After the Sept. 18 stabbing death of Marandy Jade (Moreno) Brandon, 25, in a domestic violence incident in Rock Hill, Jada Charley, executive director of Safe Passage, a nonprofit that provides shelter and counseling to survivors of domestic violence, said it’s important for local victim advocates and law enforcement to work together.
“We’re all working toward the same goal and that is to eliminate interpersonal violence,” Charley said. “I’m trying to work myself out of a job.”
York County organizations will receive $1,512,523 in grants, benefiting Safe Passage, the Children’s Attention Home, the 16th Circuit Solicitor’s Office, Catawba Indian Nation, the city of Rock Hill, and the York County Sheriff’s Office.
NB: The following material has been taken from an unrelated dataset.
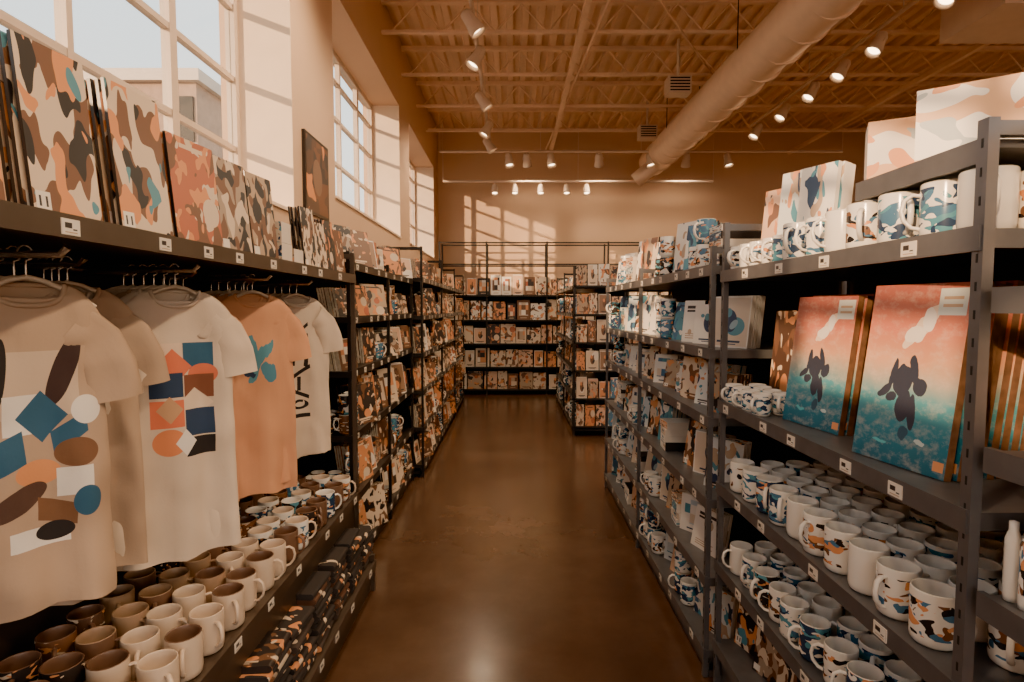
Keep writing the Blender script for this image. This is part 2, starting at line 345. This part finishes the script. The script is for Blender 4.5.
# ------------------------------------------------------------ room
HC=4.85; XL=-1.4; XR=7.0; YB=10.7; YF=-3.6
b=B(); b.box((XL-.5,YF-.3,-.1),(XR+.3,YB+.3,0),floor_m); b.obj('floor')
b=B(); b.box((-60,-60,-.3),(60,60,-.12),plain('asphalt',(.3,.25,.2),.9)); b.obj('ground_outside')
wins=[(-2.6,-.4,2.15),(.2,3.65,2.15),(4.5,7.1,2.42),(7.75,10.15,2.42)]; WT=4.05
b=B(); XO=XL-.45
b.box((XO,YF,0),(XL,YB+.3,2.1),wall_m); b.box((XO,YF,WT),(XL,YB+.3,HC+.1),wall_m)
yy=YF
for (a,c,sz) in wins:
    b.box((XO,yy,2.1),(XL,a,WT),wall_m); b.box((XO,a,2.1),(XL,c,sz),wall_m); yy=c
b.box((XO,yy,2.1),(XL,YB+.3,WT),wall_m)
b.obj('wall_left')
b=B(); b.box((XL,YB,0),(XR+.3,YB+.3,HC+.1),wall_m); b.obj('wall_back')
b=B(); b.box((XR,YF,0),(XR+.3,YB,HC+.1),wall_m); b.obj('wall_right')
b=B()
b.box((XL,YF-.2,0),(XR,YF,.3),wall_m); b.box((XL,YF-.2,4.2),(XR+.3,YF,HC+.1),wall_m); b.box((XR-.3,YF-.2,.3),(XR+.3,YF,4.2),wall_m)
for x in arange(XL,XR-.4,1.6): b.box((x,YF-.14,.3),(x+.07,YF-.04,4.2),frame_m)
b.obj('wall_front')
for i,(a,c,SZ) in enumerate(wins):
    b=B(); X=XL-.36; F=.05
    b.box((X-.03,a,SZ),(X+.03,a+F,WT),frame_m); b.box((X-.03,c-F,SZ),(X+.03,c,WT),frame_m)
    b.box((X-.03,a+F,SZ),(X+.03,c-F,SZ+F+.02),frame_m); b.box((X-.03,a+F,WT-F),(X+.03,c-F,WT),frame_m)
    n=max(3,round((c-a)/.68)); pw=(c-a)/n
    for k in range(1,n):
        w=.03 if (n-k)%2 else .016
        b.box((X-.024,a+k*pw-w,SZ+F),(X+.024,a+k*pw+w,WT-F),frame_m)
    for z in (2.55,2.98,3.42,3.78):
        if z>SZ+.2: b.box((X-.02,a+F,z-.016),(X+.02,c-F,z+.016),frame_m)
    b.box((X-.003,a+F,SZ+F),(X+.003,c-F,WT-F),glass_m)
    b.box((X+.03,a,SZ),(XL+.015,c,SZ+.02),reveal_m)
    b.box((X+.03,c-.008,SZ+.02),(XL,c,WT),reveal_m); b.box((X+.03,a,SZ+.02),(XL,a+.008,WT),reveal_m)
    b.obj('window_%d'%(i+1))
b=B(); b.box((XL,9.45,0),(XL+.012,9.9,.1),wall_m); b.obj('baseboard_left')
b=B(); bm=plain('brick_facade',(.42,.28,.2),.9,nscale=3); b.box((-19,20,-.12),(-11,26,9.4),bm); b.box((-19.2,19.8,9.4),(-10.8,26.2,9.8),frame_m)
for x in arange(-18.4,-11.8,1.6):
    for z in (1.5,4.5,7.3): b.box((x,19.93,z),(x+.9,20,z+1.6),slot_m); b.box((x-.1,19.88,z-.12),(x+1,20,z),frame_m)
b.obj('neighbouring_building')

b=B(); vs=[];fs=[]; x=XL-.1; prof=[]
while x<XR+.2:
    prof+=[(x,HC),(x+.07,HC),(x+.09,HC+.05),(x+.16,HC+.05)]; x+=.18
for (px,pz) in prof: vs+= [(px,YF-.2,pz),(px,YB+.2,pz)]
for i in range(len(prof)-1): fs.append((2*i,2*i+1,2*i+3,2*i+2))
b.add(vs,fs,deck_m); b.box((XL-.4,YF-.3,HC+.1),(XR+.3,YB+.3,HC+.2),deck_m); b.obj('ceiling')
b=B()
for y in arange(.7,10.5,1.1):
    b.box((XL,y-.03,HC-.05),(XR,y+.03,HC-.001),joist_m); b.box((XL,y-.025,HC-.36),(XR,y+.025,HC-.33),joist_m)
    x=XL+.1;up=False
    while x<XR-.35:
        z0,z1=(HC-.05,HC-.34) if up else (HC-.34,HC-.05)
        b.tube([(x,y,z0),(x+.28,y,z1)],.010,joist_m,5); x+=.28; up=not up
b.obj('ceiling_joists')
b=B()
for x in (.72,3.3,5.2): b.box((x-.03,YF,HC-.42),(x+.03,YB,HC-.365),joist_m)
b.obj('ceiling_bridging_beams')
b=B(); dx,dz=2.5,4.14
b.tube([(dx+.15,2.5,dz),(dx+.05,6.5,dz),(dx,10.15,dz)],.24,duct_m,28)
y=2.6
while y<10.1:
    b.tube([(dx+.15-.0185*(y-2.5),y,dz),(dx+.15-.0185*(y-2.5),y+.02,dz)],.252,duct_m,28); y+=.42
for y in (3.5,6,8.5):
    xx=dx+.15-.0185*(y-2.5); b.tube([(xx-.24,y,dz),(xx-.24,y,HC)],.006,blk_m,5); b.tube([(xx+.24,y,dz),(xx+.24,y,HC)],.006,blk_m,5)
b.tube([(dx,9.7,dz-.1),(dx-.25,9.85,dz-.3),(dx-.35,9.9,dz-.38)],.13,duct_m,16)
b.obj('ventilation_duct')
def vent(x,y,z):
    b=B(); b.box((x-.14,y,z-.1),(x+.14,y+.2,z+.1),wht_fix)
    for k in range(5): b.box((x-.12,y-.006,z-.08+k*.036),(x+.12,y,z-.065+k*.036),slot_m)
    b.tube([(x,y+.1,z+.1),(x,y+.1,HC)],.02,wht_fix,6); b.obj('air_vent')
vent(2.05,7.0,4.28); vent(2.15,9.0,4.33)
b=B(); b.box((4.0,4.7,4.02),(4.95,5.4,4.38),wht_fix); b.box((4.15,4.69,4.10),(4.8,4.7,4.30),slot_m); b.tube([(4.1,5.3,4.38),(4.1,5.3,4.48)],.01,blk_m,5); b.tube([(4.85,5.3,4.38),(4.85,5.3,4.48)],.01,blk_m,5); b.obj('hvac_unit')
b=B(); b.tube([(1.25,-1,4.46),(.95,5,4.46),(.62,10.6,4.46)],.016,joist_m,8)
b.tube([(-.2,3,4.44),(4.6,10.4,4.44)],.012,joist_m,6); b.tube([(XL,9.3,4.42),(XR,9.3,4.42)],.014,joist_m,6); b.obj('ceiling_conduits')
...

Lancaster County will receive $458, 656 for Palmetto Citizens Against Sexual Assault and the Lancaster County Sheriff’s Office.
Chester County will receive $257, 783 for Chester Municipal Court and the 6th Circuit Solicitor’s Office.
Cherokee County will receive $110,175 for the Cherokee Children’s Home.
Wilson said the local organizations receiving grants are critical to providing support to victims of crime. And to victims, he had one message.
“Know that you are not alone,” Wilson said. “You have prosecutors that are fighting on your behalf. You have cops who are fighting on your behalf; you have victims advocates. Look at this army of people standing up here today. You are not alone.”
Debra Eident, executive director of the Children’s Attention Home, said the money will help her Rock Hill-based organization provide shelter and food for children who have been abused or neglected.
“All of those dollars are key,” Eident said. “We’re in a time where dollars are harder and harder to come by and to be able to get these dollars for these precious children who need it desperately – they really are victims of what their parents have done. They're with us through no fault of their own.”
The Attorney General’s Office is distributing more than $38 million in grants to victims’ services groups throughout South Carolina.
The S.C. General Assembly voted to consolidate victims services under the Attorney General’s Office starting July 1 through the South Carolina Crime Victim Services Act.
Burke Fitzpatrick, director of the Division of Crime Victim Services, said the change put the offices “all together where we should be.”
The grants – Victims of Crime Act grants, Violence Against Women Act grants and State Victim Assistance Program grants – are primarily funded through fines and fees collected from criminals – not from taxpayers, Fitzpatrick said.